Speaking at Euston station in London, she said: “We’re very excited, we go a lot, we’ve been overseas for them. I’ve been a fan since I was about six.

“The train disruption is a factor, but as long as our train there works then we are happy. We had ulterior plans, if we couldn’t get a train then we were going to drive up there. We booked our tickets about four or five months ago.

“We’re excited to take the atmosphere in, go to the Eurovillage, go to the club, very excited. I’m with my best friend from university, so what could be nicer?”

Outside the arena in Liverpool ahead of the grand final Credit: ITV Granada

Trina Rustlie, 52, comes from Norway but now lives in Paddington.

She will be supporting the Norwegian act while members of her family are supporting France.

Speaking at Euston station in London on her way to Liverpool, she said her family was “a little bit afraid” of potential train disruption but decided to travel anyway.

“We were a little bit afraid, we had to take the fast train and pay more, but that’s okay,” she said.

“I’m mostly excited to see Norway perform.”

Austria will open the show with Teya and Salena’s quirky dance-pop tune Who The Hell Is Edgar?, about being possessed by the ghost of 19th century Gothic author Edgar Allan Poe.

The UK's entry Muller will close the show with I Wrote A Song – a slot generally considered a disadvantage.

But they all face tough competition from previous winner Loreen representing Sweden and Kaarija representing Finland, both favourites to win.

Fans may also struggle to reach Liverpool for the celebrations due to a strike by workers in the Rail, Maritime and Transport union (RMT).

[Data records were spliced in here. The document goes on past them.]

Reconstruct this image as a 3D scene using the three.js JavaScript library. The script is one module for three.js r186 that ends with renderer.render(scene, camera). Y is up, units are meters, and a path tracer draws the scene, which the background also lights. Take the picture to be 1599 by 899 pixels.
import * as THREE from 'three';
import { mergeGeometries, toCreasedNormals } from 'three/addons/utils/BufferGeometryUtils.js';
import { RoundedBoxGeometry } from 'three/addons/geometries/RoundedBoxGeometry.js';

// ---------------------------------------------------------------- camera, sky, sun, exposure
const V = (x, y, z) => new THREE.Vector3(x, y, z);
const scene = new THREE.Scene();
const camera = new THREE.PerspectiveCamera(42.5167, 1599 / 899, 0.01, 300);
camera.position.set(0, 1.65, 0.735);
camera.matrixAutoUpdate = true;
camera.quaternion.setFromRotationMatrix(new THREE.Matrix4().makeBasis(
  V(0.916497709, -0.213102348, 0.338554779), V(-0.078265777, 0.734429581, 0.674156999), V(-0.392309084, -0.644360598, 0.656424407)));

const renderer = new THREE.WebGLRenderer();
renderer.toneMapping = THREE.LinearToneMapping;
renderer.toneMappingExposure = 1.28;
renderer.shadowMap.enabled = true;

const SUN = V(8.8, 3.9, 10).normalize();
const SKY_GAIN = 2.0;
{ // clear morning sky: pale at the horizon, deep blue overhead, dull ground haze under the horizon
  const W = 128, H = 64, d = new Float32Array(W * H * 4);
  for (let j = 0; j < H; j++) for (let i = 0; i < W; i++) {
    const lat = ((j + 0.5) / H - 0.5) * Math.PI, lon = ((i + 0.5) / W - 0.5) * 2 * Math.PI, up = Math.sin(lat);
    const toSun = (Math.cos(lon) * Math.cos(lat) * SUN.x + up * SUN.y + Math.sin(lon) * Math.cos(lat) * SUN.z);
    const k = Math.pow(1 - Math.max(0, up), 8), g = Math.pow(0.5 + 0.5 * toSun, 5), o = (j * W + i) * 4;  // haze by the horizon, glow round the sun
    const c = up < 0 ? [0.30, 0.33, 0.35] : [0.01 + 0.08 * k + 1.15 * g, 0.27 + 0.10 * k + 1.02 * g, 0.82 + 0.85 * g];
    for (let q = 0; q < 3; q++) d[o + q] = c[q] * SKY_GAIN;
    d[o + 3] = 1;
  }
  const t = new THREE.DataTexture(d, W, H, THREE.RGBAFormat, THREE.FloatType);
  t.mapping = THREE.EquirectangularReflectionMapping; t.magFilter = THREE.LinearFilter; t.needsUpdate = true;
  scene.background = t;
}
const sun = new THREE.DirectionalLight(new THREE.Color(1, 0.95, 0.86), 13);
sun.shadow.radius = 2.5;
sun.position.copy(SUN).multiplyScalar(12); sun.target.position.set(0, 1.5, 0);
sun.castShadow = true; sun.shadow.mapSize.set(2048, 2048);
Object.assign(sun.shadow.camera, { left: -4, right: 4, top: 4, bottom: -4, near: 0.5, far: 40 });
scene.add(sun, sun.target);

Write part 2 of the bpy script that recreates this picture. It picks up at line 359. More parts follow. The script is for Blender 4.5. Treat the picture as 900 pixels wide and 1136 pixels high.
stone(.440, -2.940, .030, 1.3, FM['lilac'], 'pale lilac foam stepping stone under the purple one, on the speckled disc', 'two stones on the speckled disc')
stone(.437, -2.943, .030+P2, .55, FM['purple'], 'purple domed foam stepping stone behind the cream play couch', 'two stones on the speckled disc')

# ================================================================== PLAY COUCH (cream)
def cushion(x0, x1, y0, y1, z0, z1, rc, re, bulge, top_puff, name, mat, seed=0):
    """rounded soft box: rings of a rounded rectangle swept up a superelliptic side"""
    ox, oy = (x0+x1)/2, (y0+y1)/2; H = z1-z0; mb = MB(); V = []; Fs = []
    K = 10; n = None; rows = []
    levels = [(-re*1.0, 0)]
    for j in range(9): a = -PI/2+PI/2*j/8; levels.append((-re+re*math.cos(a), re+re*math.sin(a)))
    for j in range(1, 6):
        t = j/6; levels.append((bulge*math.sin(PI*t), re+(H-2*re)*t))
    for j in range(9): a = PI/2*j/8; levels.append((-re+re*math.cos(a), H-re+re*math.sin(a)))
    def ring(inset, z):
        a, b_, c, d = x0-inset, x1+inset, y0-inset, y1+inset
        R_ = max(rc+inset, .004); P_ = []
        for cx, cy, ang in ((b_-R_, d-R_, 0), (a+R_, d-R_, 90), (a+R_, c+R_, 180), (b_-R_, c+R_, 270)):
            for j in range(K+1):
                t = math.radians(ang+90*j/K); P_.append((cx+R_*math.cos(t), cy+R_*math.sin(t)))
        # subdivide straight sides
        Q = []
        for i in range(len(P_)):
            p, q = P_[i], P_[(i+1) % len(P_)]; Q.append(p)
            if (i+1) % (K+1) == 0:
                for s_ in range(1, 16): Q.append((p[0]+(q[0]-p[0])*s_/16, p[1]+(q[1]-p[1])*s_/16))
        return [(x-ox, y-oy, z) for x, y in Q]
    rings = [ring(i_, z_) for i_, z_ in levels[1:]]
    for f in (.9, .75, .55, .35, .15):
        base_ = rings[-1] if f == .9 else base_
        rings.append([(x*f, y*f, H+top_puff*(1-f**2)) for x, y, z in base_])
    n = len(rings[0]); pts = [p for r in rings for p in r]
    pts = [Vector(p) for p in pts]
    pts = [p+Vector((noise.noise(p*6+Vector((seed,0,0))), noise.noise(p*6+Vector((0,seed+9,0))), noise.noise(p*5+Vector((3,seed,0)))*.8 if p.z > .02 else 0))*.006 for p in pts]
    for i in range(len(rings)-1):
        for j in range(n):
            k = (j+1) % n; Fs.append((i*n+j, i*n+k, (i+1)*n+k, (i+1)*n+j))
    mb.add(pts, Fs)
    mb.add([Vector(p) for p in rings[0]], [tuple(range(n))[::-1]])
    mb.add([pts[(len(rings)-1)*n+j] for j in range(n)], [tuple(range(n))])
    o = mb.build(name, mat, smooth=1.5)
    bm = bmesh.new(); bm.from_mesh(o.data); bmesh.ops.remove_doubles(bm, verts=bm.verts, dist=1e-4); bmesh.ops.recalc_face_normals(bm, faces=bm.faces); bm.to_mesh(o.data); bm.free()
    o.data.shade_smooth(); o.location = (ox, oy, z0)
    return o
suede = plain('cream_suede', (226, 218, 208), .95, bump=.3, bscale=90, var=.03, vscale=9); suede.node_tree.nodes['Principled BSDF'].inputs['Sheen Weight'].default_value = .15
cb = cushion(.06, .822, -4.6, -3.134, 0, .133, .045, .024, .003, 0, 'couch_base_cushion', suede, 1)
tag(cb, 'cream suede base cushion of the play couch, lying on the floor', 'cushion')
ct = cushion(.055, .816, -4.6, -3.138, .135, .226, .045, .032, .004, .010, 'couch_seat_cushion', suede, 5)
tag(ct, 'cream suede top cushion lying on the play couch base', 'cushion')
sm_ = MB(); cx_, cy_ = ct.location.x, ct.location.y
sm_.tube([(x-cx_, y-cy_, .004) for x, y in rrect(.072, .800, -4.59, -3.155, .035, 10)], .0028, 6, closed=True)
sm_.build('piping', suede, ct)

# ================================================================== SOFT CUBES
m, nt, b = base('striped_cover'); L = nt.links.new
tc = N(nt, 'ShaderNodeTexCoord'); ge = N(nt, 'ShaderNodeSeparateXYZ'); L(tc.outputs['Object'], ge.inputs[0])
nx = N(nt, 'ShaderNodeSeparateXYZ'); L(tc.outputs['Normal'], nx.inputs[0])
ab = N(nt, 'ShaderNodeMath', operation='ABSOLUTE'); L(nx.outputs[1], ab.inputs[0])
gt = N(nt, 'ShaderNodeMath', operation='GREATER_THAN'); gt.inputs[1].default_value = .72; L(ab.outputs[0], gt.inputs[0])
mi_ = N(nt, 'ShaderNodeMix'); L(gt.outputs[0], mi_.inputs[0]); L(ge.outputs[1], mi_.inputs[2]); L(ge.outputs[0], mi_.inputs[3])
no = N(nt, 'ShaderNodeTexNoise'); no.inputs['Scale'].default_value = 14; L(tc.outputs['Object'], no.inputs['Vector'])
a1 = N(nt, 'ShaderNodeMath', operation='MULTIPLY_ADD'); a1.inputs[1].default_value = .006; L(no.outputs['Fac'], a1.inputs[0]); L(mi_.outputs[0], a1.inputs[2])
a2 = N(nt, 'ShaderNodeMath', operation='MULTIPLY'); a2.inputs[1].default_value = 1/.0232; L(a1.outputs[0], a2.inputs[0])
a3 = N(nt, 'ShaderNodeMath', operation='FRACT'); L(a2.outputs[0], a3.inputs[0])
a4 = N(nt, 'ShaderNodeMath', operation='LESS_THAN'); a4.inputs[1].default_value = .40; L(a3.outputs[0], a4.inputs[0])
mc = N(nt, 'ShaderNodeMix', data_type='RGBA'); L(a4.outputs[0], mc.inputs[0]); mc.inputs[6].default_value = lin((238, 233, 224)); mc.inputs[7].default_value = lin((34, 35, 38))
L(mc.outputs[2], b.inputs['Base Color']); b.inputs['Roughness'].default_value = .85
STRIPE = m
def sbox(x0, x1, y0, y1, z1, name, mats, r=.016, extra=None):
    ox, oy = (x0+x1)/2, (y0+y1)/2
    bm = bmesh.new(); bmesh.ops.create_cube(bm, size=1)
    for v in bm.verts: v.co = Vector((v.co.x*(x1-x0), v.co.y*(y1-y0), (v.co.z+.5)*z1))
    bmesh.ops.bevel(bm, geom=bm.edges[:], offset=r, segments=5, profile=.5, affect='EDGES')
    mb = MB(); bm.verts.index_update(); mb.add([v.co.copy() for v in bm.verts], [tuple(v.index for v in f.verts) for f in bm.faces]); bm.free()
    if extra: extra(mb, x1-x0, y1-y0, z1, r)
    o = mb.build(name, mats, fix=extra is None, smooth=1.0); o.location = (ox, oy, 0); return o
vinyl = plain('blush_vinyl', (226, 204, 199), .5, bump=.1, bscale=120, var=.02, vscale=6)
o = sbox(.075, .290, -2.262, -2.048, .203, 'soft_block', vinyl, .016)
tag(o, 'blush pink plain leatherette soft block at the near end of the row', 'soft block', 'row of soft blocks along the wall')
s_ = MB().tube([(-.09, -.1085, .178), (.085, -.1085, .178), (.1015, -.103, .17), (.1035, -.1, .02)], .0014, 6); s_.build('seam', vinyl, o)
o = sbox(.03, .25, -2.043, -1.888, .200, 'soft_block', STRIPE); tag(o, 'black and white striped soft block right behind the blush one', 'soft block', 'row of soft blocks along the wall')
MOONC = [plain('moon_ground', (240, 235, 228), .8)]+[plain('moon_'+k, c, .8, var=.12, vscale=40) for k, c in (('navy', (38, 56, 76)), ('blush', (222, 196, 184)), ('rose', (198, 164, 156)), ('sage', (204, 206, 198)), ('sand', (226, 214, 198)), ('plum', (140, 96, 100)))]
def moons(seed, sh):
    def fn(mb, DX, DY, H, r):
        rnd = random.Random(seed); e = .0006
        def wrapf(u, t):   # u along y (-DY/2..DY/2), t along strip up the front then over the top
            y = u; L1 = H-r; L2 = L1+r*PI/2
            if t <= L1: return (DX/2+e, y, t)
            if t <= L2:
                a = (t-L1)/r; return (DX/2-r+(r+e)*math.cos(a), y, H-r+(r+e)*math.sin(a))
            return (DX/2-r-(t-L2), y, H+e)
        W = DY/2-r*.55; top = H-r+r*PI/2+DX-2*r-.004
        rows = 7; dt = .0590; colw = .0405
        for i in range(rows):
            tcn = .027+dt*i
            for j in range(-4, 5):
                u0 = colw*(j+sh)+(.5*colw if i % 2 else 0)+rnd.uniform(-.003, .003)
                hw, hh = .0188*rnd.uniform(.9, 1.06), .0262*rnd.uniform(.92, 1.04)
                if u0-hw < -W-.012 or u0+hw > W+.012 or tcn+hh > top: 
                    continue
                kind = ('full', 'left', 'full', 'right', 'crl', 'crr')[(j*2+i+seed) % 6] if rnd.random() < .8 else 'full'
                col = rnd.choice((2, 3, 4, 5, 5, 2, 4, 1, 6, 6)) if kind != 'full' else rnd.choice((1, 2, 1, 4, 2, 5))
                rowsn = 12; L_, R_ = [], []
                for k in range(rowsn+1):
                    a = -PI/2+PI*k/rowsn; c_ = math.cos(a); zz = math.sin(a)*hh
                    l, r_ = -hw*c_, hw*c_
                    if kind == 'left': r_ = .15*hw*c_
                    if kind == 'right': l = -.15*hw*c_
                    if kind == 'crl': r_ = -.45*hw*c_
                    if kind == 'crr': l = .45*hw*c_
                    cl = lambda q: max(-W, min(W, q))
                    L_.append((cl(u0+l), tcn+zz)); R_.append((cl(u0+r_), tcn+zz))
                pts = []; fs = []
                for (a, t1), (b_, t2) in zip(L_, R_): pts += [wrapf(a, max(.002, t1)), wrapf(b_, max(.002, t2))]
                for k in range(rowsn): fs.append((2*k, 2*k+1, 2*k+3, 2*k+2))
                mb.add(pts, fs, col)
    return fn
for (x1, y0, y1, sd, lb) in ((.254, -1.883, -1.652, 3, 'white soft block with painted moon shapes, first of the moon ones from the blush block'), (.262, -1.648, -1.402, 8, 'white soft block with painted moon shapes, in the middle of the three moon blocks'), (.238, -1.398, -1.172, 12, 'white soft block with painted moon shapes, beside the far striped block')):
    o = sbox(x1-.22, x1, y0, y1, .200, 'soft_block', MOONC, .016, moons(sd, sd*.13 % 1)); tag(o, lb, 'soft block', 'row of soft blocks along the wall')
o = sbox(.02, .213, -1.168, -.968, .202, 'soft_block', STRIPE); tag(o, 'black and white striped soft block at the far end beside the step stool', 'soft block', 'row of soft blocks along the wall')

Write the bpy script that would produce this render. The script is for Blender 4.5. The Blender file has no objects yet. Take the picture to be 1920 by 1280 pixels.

The European Broadcasting Union (EBU), which produces Eurovision, said it had declined Volodymyr Zelensky’s request to speak on Saturday over fears it could politicise the contest.

He had wanted to make an unannounced video appearance and had been expected to implore the global audience of millions to continue backing his country in its fight to repel Russian invaders.

The EBU said Mr Zelensky had “laudable intentions” but “regrettably” his request was against the rules.

The move prompted criticism from Prime Minister Rishi Sunak and his predecessor Boris Johnson, among other figures.

The EBU has declined to comment further.

Liverpool City Region mayor Steve Rotheram has said he will speak to both the Ukrainian ambassador and the mayor of Lviv, who are both in the city for the final, “to discuss what we can do to provide a platform” for Mr Zelensky.

It comes after the full line-up of the grand final was revealed following the second knockout round on Thursday night.

After 16 countries competed, the 10 remaining spots went to Poland, Australia, Cyprus, Albania, Estonia, Belgium, Austria, Lithuania, Armenia and Slovenia.

The 10 countries that qualified from Tuesday’s semi-final were Croatia, Moldova, Switzerland, Finland, Czechia, Israel, Portugal, Sweden, Serbia and Norway.

They will join the so-called “big five” nations - the UK, Germany, France, Italy and Spain - who each get a free pass because of their financial contributions to the event, along with last year’s winners Ukraine.

Who is competing and when?

  • 1. Austria

  • 2. Portugal

  • 3. Switzerland

  • 4. Poland

  • 5. Serbia

  • 6. France

  • 7. Cyprus

  • 8. Spain

  • 9. Sweden

  • 10. Albania

  • 11. Italy

  • 12. Estonia

  • 13. Finland

  • 14. Czechia

  • 15. Australia

  • 16. Belgium

  • 17. Armenia

  • 18. Moldova

  • 19. Ukraine

  • 20. Norway

  • 21. Germany

  • 22. Lithuania

  • 23. Israel

  • 24. Slovenia

  • 25. Croatia

  • 26. United Kingdom

The Eurovision grand final will air live on BBC One from 8pm on Saturday.